> **The request**:
Please transcribe the data that follows without the pictures, keeping every word the same.

> **Provided material**:

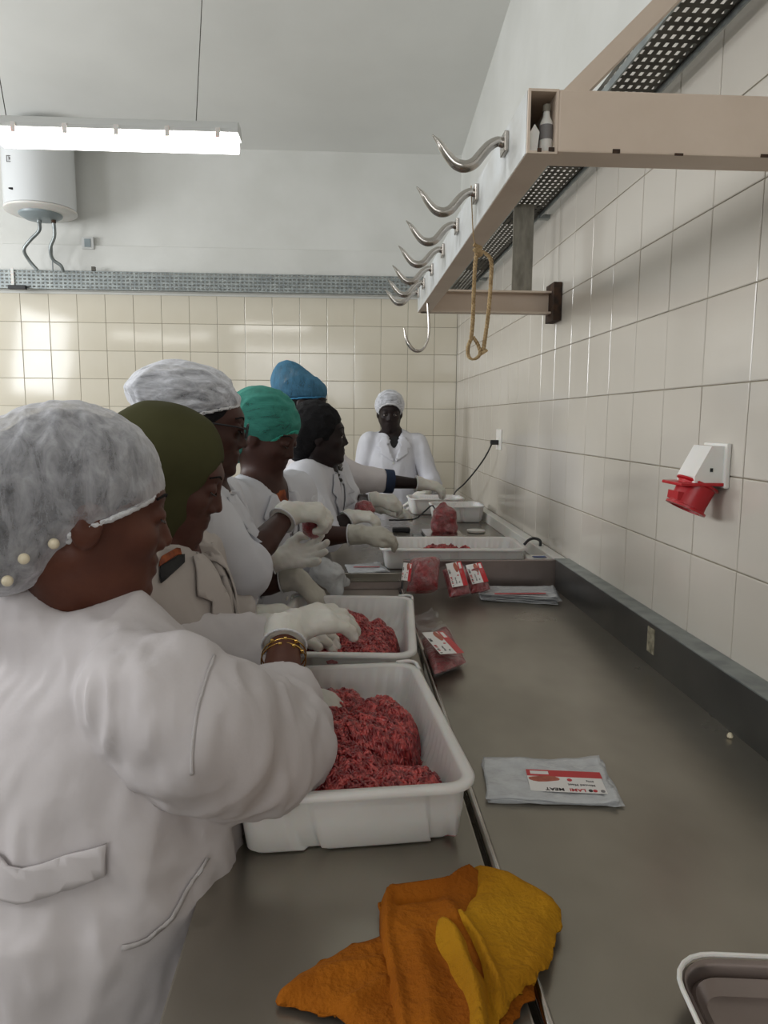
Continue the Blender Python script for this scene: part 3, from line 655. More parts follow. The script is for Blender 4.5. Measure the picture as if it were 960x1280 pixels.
# ==================================================================  MEAT TRAYS
def rrect(w, l, r, n=6):
    P = []
    for (sx, sy_, a0) in ((1, 1, 0), (-1, 1, 90), (-1, -1, 180), (1, -1, 270)):
        for k in range(n + 1):
            a = R(a0 + 90 * k / n); P.append((sx * (w / 2 - r) + r * math.cos(a), sy_ * (l / 2 - r) + r * math.sin(a)))
    return P
def resample(P, n):
    P = np.array(P + [P[0]]); s_ = np.concatenate([[0], np.cumsum(np.linalg.norm(np.diff(P, axis=0), axis=1))]); t = np.linspace(0, s_[-1], n, endpoint=False)
    return np.stack([np.interp(t, s_, P[:, 0]), np.interp(t, s_, P[:, 1])], -1)
def tray(name, c, rz, w, l, h, label, z, cat='tray', group=None, ribs=True, m='tray_white', taper=.016, rim=.018, notch=True):
    """moulded tray: ribbed walls, rolled rim, low feet, handles; walls are one skin with thickness"""
    r_ = thing(name, (c[0], c[1], z), label, cat, group, rz=rz); n = 320
    cr = min(.05, w * .2)
    def ring(dw, r=cr): return resample(rrect(w - 2 * dw, l - 2 * dw, max(.01, r - dw)), n)
    lay = []   # (inset, z)
    prof_in = [(rim, h), (rim + .003, h - .004), (rim + taper * .5, h * .5), (rim + taper, .02), (rim + taper + .012, .008)]
    prof_out = [(rim - .004, h - .004), (rim + taper * .5 - .004, h * .5), (rim + taper - .004, .012), (rim + taper + .008, .002)]
    i_ = np.arange(n); rib = (np.sin(i_ * 2 * math.pi / 5) > 0) * .0028 if ribs else np.zeros(n)
    big = (np.abs(((i_ % 40) - 20)) >= 4) * -.006 if ribs else np.zeros(n)
    def place(P, zz, dent):
        d = P / (np.linalg.norm(P, axis=1)[:, None] + 1e-9); Q = P - d * np.broadcast_to(dent, n)[:, None]; return np.column_stack([Q, np.full(n, zz)])
    mbv = []
    seq = [(i0, z0, 'i') for i0, z0 in reversed(prof_in)] + [(0.004, h + .001, 'r'), (0, h - .003, 'r'), (.001, h - .009, 'r'), (rim - .006, h - .008, 'r')] + [(i0, z0, 'o') for i0, z0 in prof_out]
    for (ins, zz, kind) in seq:
        den = 0
        if kind == 'i' and .01 < zz < h - .008: den = rib
        if kind == 'o' and zz < h - .01: den = big * (1 if zz > .015 else 1.5)
        zz_ = zz
        mbv.append(place(ring(ins), zz_, den))
    V = np.concatenate(mbv); Fc = []
    for a in range(len(seq) - 1):
        for k in range(n): Fc.append((a * n + k, a * n + (k + 1) % n, (a + 1) * n + (k + 1) % n, (a + 1) * n + k))
    Fc.append(tuple(range(n - 1, -1, -1))[::-1]); m_ = len(seq) - 1; Fc.append(tuple(m_ * n + k for k in range(n))[::-1])
    me = bpy.data.meshes.new('tray_body'); me.from_pydata([tuple(x) for x in V], [], Fc); me.update(); me.polygons.foreach_set('use_smooth', [True] * len(me.polygons)); me.set_sharp_from_angle(angle=R(55))
    bm = bmesh.new(); bm.from_mesh(me); bmesh.ops.recalc_face_normals(bm, faces=bm.faces[:]); bm.to_mesh(me); bm.free()
    link_mesh('tray_body', me, M[m], r_)
    if notch:
        for sx in (1, -1):
            P = spline([(sx * (w / 2 - .045), l / 2 - .004, h + .001), (sx * (w / 2 - .02), l / 2 - .008, h + .004), (sx * (w / 2 - .006), l / 2 - .02, h + .004), (sx * (w / 2 - .003), l / 2 - .05, h + .001)], 5)
            mb = MB(); mb.tube(P, .004, 8); me2 = bpy.data.meshes.new('corner_lip'); me2.from_pydata(mb.v, [], mb.f); me2.polygons.foreach_set('use_smooth', [True] * len(me2.polygons)); link_mesh('corner_lip', me2, M[m], r_)
    return r_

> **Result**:
Continue the Blender Python script for this scene: part 3, from line 655. More parts follow. The script is for Blender 4.5. Measure the picture as if it were 960x1280 pixels.
# ==================================================================  MEAT TRAYS
def rrect(w, l, r, n=6):
    P = []
    for (sx, sy_, a0) in ((1, 1, 0), (-1, 1, 90), (-1, -1, 180), (1, -1, 270)):
        for k in range(n + 1):
            a = R(a0 + 90 * k / n); P.append((sx * (w / 2 - r) + r * math.cos(a), sy_ * (l / 2 - r) + r * math.sin(a)))
    return P
def resample(P, n):
    P = np.array(P + [P[0]]); s_ = np.concatenate([[0], np.cumsum(np.linalg.norm(np.diff(P, axis=0), axis=1))]); t = np.linspace(0, s_[-1], n, endpoint=False)
    return np.stack([np.interp(t, s_, P[:, 0]), np.interp(t, s_, P[:, 1])], -1)
def tray(name, c, rz, w, l, h, label, z, cat='tray', group=None, ribs=True, m='tray_white', taper=.016, rim=.018, notch=True):
    """moulded tray: ribbed walls, rolled rim, low feet, handles; walls are one skin with thickness"""
    r_ = thing(name, (c[0], c[1], z), label, cat, group, rz=rz); n = 320
    cr = min(.05, w * .2)
    def ring(dw, r=cr): return resample(rrect(w - 2 * dw, l - 2 * dw, max(.01, r - dw)), n)
    lay = []   # (inset, z)
    prof_in = [(rim, h), (rim + .003, h - .004), (rim + taper * .5, h * .5), (rim + taper, .02), (rim + taper + .012, .008)]
    prof_out = [(rim - .004, h - .004), (rim + taper * .5 - .004, h * .5), (rim + taper - .004, .012), (rim + taper + .008, .002)]
    i_ = np.arange(n); rib = (np.sin(i_ * 2 * math.pi / 5) > 0) * .0028 if ribs else np.zeros(n)
    big = (np.abs(((i_ % 40) - 20)) >= 4) * -.006 if ribs else np.zeros(n)
    def place(P, zz, dent):
        d = P / (np.linalg.norm(P, axis=1)[:, None] + 1e-9); Q = P - d * np.broadcast_to(dent, n)[:, None]; return np.column_stack([Q, np.full(n, zz)])
    mbv = []
    seq = [(i0, z0, 'i') for i0, z0 in reversed(prof_in)] + [(0.004, h + .001, 'r'), (0, h - .003, 'r'), (.001, h - .009, 'r'), (rim - .006, h - .008, 'r')] + [(i0, z0, 'o') for i0, z0 in prof_out]
    for (ins, zz, kind) in seq:
        den = 0
        if kind == 'i' and .01 < zz < h - .008: den = rib
        if kind == 'o' and zz < h - .01: den = big * (1 if zz > .015 else 1.5)
        zz_ = zz
        mbv.append(place(ring(ins), zz_, den))
    V = np.concatenate(mbv); Fc = []
    for a in range(len(seq) - 1):
        for k in range(n): Fc.append((a * n + k, a * n + (k + 1) % n, (a + 1) * n + (k + 1) % n, (a + 1) * n + k))
    Fc.append(tuple(range(n - 1, -1, -1))[::-1]); m_ = len(seq) - 1; Fc.append(tuple(m_ * n + k for k in range(n))[::-1])
    me = bpy.data.meshes.new('tray_body'); me.from_pydata([tuple(x) for x in V], [], Fc); me.update(); me.polygons.foreach_set('use_smooth', [True] * len(me.polygons)); me.set_sharp_from_angle(angle=R(55))
    bm = bmesh.new(); bm.from_mesh(me); bmesh.ops.recalc_face_normals(bm, faces=bm.faces[:]); bm.to_mesh(me); bm.free()
    link_mesh('tray_body', me, M[m], r_)
    if notch:
        for sx in (1, -1):
            P = spline([(sx * (w / 2 - .045), l / 2 - .004, h + .001), (sx * (w / 2 - .02), l / 2 - .008, h + .004), (sx * (w / 2 - .006), l / 2 - .02, h + .004), (sx * (w / 2 - .003), l / 2 - .05, h + .001)], 5)
            mb = MB(); mb.tube(P, .004, 8); me2 = bpy.data.meshes.new('corner_lip'); me2.from_pydata(mb.v, [], mb.f); me2.polygons.foreach_set('use_smooth', [True] * len(me2.polygons)); link_mesh('corner_lip', me2, M[m], r_)
    return r_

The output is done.